Nos llamó mucho la atención cuando un Hermano dejó la Comunidad (entonces decíamos “el Colegio”), se casó y abrió una sastrería precisamente en una calle por donde pasábamos todos los días para ir al recreo que lo tomábamos en los descampados que se convertirían en el Amara actual. El profesor que nos acompañaba le solía saludar, algo que nos parecía bien; y nosotros, con nuestros 8/9 años cuando se nos ocurría, a la salida del Colegio, íbamos a abrir la puerta de la sastrería, él solía estar trabajando en la trastienda, para molestarle; esa era nuestra intención aunque no teníamos ningún motivo ni nos había tenido en clase, exceptuando que en nuestras mentes considerábamos aquella salida como una “traición”; nos escapábamos corriendo antes que saliera y nos conociera.
Así transcurría mi infancia pasando más tiempo en el Colegio, entre los Hermanos, que en mi casa. Me dolió mucho, se me quedó muy clavado en mi alma de niño, cuando un día faltaron algunos libros en una clase de alumnos mayores que preparaban durante muchas horas el Examen de Estado, examen que se hacía en Valladolid para revalidar los siete años de bachiller. Me acusaron, sin más motivo que como pasaba mucho tiempo en el Colegio, tenía que haber sido yo. Me costó muchas lágrimas demostrar mi inocencia; al fin había sido una broma entre ellos mismos que habían estado enredando en sus pupitres y habían cambiado de sitio los libros. Aunque nadie se disculpó conmigo, y también me dolió, saqué una conclusión para mi futuro: “cuando te equivoques debes pedir disculpas para curar de alguna manera el daño grande o pequeño que hayas hecho”.

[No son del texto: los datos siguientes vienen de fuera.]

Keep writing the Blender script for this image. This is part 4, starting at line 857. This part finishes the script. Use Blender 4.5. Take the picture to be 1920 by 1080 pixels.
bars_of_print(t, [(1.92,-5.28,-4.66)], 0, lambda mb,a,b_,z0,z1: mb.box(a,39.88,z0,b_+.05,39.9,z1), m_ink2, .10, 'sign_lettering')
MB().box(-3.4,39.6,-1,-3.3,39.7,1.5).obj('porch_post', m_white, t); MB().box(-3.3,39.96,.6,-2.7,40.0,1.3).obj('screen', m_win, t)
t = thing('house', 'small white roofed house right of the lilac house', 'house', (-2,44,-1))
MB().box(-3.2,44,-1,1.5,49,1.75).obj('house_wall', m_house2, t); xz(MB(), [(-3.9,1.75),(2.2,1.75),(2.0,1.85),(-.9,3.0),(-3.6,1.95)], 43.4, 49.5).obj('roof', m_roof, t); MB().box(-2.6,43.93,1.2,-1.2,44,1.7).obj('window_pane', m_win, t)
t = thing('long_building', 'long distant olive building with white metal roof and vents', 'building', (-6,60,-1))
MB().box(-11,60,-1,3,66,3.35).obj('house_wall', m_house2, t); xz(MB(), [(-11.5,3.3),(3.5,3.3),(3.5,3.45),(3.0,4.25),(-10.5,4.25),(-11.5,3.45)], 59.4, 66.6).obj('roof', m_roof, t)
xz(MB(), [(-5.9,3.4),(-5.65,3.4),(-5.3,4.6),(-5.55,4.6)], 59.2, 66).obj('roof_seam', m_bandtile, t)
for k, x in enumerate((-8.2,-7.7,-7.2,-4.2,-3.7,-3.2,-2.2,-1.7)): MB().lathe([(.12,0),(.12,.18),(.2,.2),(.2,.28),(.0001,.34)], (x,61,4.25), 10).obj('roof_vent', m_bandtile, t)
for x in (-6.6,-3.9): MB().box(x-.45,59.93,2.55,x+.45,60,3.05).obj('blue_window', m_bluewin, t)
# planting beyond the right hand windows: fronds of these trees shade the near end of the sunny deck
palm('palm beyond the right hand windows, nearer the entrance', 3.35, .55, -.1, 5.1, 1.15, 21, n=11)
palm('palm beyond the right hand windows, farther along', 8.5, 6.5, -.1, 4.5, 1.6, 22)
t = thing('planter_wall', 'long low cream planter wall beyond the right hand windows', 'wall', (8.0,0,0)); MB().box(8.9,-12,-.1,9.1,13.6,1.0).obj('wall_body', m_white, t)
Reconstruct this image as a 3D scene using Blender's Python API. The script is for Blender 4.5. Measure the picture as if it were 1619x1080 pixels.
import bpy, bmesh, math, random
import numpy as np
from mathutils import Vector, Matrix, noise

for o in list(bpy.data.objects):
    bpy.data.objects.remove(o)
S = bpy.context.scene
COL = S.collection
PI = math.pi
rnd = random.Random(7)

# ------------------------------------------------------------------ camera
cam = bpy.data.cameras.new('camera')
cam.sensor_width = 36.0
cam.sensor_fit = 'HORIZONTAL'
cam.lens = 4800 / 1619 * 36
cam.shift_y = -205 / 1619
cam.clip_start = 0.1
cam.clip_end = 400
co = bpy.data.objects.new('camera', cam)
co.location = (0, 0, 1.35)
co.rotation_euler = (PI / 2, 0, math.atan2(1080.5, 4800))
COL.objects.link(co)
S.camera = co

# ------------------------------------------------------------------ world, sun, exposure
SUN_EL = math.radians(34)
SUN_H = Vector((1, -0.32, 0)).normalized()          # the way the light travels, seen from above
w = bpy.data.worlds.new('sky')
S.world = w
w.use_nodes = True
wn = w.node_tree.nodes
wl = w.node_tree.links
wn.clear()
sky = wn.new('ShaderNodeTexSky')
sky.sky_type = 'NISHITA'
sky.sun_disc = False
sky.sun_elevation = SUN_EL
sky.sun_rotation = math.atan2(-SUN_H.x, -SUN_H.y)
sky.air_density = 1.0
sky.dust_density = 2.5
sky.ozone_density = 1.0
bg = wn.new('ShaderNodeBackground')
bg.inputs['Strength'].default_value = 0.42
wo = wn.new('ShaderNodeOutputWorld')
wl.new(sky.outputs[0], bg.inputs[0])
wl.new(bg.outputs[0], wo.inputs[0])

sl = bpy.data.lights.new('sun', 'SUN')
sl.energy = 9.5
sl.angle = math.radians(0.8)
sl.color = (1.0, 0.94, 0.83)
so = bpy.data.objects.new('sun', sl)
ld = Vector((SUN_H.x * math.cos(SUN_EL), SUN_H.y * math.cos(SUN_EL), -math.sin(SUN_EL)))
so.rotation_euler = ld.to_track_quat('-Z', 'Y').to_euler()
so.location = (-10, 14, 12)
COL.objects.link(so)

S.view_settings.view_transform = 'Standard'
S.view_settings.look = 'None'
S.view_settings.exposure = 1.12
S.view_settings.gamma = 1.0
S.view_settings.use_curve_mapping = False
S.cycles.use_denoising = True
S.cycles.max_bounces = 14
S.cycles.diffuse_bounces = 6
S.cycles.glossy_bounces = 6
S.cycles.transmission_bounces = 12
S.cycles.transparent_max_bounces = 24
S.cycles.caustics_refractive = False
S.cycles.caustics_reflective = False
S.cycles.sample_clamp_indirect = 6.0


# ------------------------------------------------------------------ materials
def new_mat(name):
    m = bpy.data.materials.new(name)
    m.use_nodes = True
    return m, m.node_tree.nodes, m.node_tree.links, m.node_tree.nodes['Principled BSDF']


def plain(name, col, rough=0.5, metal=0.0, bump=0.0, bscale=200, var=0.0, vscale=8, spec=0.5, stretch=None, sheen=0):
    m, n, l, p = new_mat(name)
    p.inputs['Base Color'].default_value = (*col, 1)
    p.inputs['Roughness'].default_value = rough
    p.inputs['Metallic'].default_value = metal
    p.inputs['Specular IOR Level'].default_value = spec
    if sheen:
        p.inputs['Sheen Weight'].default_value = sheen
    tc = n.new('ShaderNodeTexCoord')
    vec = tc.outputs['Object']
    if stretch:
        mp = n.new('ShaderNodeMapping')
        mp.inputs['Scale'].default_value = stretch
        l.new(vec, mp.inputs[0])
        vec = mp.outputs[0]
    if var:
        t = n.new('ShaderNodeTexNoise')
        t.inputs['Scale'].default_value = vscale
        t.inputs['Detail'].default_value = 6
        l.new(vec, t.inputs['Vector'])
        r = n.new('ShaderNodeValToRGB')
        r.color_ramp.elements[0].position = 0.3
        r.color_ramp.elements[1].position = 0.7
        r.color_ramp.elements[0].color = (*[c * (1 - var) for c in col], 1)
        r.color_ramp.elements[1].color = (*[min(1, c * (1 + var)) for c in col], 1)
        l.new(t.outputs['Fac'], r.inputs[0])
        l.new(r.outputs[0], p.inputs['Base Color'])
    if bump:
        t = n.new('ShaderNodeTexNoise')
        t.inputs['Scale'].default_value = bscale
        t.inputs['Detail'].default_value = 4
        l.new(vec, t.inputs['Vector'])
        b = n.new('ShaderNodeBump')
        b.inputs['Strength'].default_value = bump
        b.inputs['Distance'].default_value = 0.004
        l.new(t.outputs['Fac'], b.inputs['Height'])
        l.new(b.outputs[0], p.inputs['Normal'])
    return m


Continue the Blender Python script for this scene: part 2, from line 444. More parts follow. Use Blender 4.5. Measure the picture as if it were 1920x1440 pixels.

De aquellos años felices guardo también otra lección. Cursaba el segundo de Bachiller, con 11 años, y teníamos un profesor que no acertaba demasiado ni a dirigir la clase ni a mantener el orden; en sus horas hacíamos cualquier cosa menos estar formales como estábamos con otros profesores; hablábamos, jugábamos…; recuerdo que yo tenía una regla hexagonal de aluminio que me la había regalado un tío de Francia; esas reglas no existían en España y era la admiración de mis compañeros; ese día me dediqué a hacerla rodar por encima del pupitre que entonces eran inclinados; al ser la regla metálica y no de madera, como eran entonces todas las reglas, metía un ruido muy característico; pasábamos felices nuestra clase, que creo era de Latín, haciendo lo que nos venía en gana.
No sabíamos que la habitación del Director estaba encima de nuestra clase y ese día se debió hartar, entró en clase, vio el panorama y como es natural nos dejó castigados a todos al acabar la clase de la tarde. Al cabo de un rato pensó que entre todos los castigados habría algún justo y preguntó quién había tenido esa semana un 10 en conducta; casualmente era yo el único esa semana (teníamos notas semanales por aquel entonces) y me dejó marchar a casa ante el asombro de todos mis compañeros pero no dijeron nada.
Al día siguiente noté que faltaba mi regla “francesa”; me contaron mis compañeros que antes de terminar el castigo y dejar a todos libres, quizás para continuar un rato más con el culpable, preguntó quién era el que metía ruido con algo metálico y allí apareció mi regla; el propietario, y el causante del ruido había salido perdonado como alumno “ejemplar” por su buena conducta. El Director se guardó la regla, a mí no se ocurrió ir a pedírsela, procuré que pasara el tiempo y se olvidara todo; como es natural nos trajeron otro profesor que nos mantenía a raya. Saqué una conclusión: no se deben dar castigos generales, es más fácil equivocarte, cometer una injusticia, con un castigo general que con tacto y paciencia, sin el enfado del primer momento, tratar de encontrar los culpables aunque se deje pasar algún tiempo.
Y en este ambiente de familiaridad con los Hermanos llegó mi entrada en Rentería el 2 de julio de 1949.